> [PROBLEM REQUIREMENTS]: Reproduce exactly the opening lines of the listing, stopping after the line that contains "COL = SC.collection" and including it.

> [MATERIAL PROVIDED]:
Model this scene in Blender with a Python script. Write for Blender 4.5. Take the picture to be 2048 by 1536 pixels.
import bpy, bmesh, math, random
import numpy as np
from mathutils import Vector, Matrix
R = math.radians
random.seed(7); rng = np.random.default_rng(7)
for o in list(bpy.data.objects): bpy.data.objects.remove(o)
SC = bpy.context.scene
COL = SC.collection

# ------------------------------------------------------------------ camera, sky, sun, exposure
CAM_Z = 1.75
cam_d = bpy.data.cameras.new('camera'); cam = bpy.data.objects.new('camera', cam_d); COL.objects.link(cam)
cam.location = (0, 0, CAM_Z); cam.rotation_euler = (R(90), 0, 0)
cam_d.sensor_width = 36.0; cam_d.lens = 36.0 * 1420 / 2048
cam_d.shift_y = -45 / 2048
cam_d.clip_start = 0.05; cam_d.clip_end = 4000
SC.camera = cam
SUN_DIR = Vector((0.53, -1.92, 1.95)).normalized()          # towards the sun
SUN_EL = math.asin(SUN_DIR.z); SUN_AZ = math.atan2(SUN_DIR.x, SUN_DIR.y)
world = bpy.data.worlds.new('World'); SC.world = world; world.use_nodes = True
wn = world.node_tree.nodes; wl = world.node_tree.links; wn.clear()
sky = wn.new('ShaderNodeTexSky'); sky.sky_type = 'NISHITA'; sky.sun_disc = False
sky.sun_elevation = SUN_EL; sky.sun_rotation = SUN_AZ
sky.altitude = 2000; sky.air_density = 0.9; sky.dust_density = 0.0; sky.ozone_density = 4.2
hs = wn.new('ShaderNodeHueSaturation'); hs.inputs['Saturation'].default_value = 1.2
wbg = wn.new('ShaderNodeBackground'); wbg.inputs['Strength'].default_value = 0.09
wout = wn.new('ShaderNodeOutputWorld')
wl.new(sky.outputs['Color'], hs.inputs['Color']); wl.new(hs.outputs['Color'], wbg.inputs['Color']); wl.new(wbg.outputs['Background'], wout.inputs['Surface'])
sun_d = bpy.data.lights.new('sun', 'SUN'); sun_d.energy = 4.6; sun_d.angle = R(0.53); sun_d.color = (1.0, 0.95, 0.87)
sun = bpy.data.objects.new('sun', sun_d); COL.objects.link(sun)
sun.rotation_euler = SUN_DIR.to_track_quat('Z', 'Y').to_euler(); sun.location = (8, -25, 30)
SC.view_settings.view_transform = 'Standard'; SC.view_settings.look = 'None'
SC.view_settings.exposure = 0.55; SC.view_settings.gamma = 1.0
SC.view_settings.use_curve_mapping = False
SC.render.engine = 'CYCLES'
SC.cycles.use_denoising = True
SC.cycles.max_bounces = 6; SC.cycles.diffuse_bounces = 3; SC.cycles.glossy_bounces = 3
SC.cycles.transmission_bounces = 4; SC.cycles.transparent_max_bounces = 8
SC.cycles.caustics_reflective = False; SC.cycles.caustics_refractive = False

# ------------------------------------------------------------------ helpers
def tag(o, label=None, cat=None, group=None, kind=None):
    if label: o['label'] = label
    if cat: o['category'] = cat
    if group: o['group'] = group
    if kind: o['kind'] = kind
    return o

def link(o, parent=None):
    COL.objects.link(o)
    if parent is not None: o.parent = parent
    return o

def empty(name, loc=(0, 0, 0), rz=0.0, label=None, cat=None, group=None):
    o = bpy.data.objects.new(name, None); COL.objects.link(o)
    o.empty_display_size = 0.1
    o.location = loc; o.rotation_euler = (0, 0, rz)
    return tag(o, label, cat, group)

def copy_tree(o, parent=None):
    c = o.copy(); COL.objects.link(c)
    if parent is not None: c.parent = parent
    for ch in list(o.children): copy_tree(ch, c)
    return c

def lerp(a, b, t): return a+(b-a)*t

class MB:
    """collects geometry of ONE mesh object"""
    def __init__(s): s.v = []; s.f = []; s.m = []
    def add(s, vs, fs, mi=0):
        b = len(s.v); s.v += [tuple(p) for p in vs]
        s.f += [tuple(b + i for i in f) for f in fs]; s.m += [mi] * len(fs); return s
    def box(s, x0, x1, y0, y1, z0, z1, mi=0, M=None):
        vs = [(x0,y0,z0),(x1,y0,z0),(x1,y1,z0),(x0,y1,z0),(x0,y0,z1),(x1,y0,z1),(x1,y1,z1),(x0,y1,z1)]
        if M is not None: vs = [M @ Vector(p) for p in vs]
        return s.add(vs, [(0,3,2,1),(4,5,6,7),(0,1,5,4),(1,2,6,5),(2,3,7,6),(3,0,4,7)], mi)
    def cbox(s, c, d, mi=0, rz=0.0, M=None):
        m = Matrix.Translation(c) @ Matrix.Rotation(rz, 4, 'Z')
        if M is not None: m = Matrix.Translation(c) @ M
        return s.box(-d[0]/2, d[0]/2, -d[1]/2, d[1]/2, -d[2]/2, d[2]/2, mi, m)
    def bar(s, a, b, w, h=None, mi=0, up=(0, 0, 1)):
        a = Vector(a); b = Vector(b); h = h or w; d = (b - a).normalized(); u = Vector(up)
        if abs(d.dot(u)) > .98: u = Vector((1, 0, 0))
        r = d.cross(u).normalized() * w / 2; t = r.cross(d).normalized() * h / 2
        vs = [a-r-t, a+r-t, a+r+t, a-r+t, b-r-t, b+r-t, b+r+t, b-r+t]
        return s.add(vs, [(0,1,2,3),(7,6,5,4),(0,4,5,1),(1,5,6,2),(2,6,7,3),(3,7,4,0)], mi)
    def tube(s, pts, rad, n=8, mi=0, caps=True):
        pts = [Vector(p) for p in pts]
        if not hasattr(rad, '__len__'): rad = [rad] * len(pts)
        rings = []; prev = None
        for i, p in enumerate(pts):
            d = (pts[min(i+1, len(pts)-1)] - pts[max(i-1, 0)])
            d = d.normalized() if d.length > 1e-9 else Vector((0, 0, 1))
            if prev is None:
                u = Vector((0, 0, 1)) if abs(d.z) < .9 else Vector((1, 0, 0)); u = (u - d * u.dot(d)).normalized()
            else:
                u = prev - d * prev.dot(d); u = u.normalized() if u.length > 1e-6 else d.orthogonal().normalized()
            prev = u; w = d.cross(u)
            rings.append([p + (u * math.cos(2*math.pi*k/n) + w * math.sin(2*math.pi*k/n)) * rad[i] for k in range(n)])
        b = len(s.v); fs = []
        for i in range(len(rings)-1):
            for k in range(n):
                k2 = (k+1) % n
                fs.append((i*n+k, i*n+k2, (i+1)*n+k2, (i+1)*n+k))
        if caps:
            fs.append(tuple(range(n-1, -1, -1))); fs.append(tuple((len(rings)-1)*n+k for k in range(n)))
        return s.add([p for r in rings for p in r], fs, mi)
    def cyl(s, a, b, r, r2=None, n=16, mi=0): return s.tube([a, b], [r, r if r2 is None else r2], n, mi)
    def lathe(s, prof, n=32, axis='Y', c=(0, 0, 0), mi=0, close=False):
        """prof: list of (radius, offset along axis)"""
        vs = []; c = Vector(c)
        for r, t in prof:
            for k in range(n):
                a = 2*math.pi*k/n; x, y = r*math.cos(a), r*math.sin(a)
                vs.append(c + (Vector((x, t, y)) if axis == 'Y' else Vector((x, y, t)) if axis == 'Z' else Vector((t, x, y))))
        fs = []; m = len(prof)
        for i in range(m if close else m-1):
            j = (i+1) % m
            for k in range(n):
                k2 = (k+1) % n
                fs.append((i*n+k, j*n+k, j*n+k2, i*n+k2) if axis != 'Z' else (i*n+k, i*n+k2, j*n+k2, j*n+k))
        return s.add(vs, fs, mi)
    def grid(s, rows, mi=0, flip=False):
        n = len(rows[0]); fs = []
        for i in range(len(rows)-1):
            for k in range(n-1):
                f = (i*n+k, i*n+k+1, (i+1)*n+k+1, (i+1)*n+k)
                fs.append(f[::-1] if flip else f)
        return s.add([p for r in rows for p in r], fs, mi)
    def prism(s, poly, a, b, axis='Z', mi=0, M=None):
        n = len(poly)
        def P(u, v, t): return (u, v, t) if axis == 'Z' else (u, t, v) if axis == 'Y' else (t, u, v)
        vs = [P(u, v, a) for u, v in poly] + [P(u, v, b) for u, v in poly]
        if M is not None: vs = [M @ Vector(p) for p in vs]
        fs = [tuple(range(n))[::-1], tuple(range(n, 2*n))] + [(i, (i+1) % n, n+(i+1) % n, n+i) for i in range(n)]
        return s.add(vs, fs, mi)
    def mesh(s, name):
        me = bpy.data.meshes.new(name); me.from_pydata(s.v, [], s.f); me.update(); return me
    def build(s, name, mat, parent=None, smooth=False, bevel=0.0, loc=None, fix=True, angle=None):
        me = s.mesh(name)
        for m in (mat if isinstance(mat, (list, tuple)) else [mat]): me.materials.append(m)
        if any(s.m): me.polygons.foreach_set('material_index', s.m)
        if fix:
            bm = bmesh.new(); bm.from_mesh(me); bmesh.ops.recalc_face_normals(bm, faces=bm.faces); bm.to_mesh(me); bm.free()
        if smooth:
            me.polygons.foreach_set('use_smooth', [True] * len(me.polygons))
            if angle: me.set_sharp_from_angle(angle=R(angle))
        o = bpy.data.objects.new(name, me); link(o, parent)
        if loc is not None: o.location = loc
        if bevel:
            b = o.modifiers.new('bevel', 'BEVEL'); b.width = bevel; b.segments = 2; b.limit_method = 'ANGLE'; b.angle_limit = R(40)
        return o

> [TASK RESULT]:
Model this scene in Blender with a Python script. Write for Blender 4.5. Take the picture to be 2048 by 1536 pixels.
import bpy, bmesh, math, random
import numpy as np
from mathutils import Vector, Matrix
R = math.radians
random.seed(7); rng = np.random.default_rng(7)
for o in list(bpy.data.objects): bpy.data.objects.remove(o)
SC = bpy.context.scene
COL = SC.collection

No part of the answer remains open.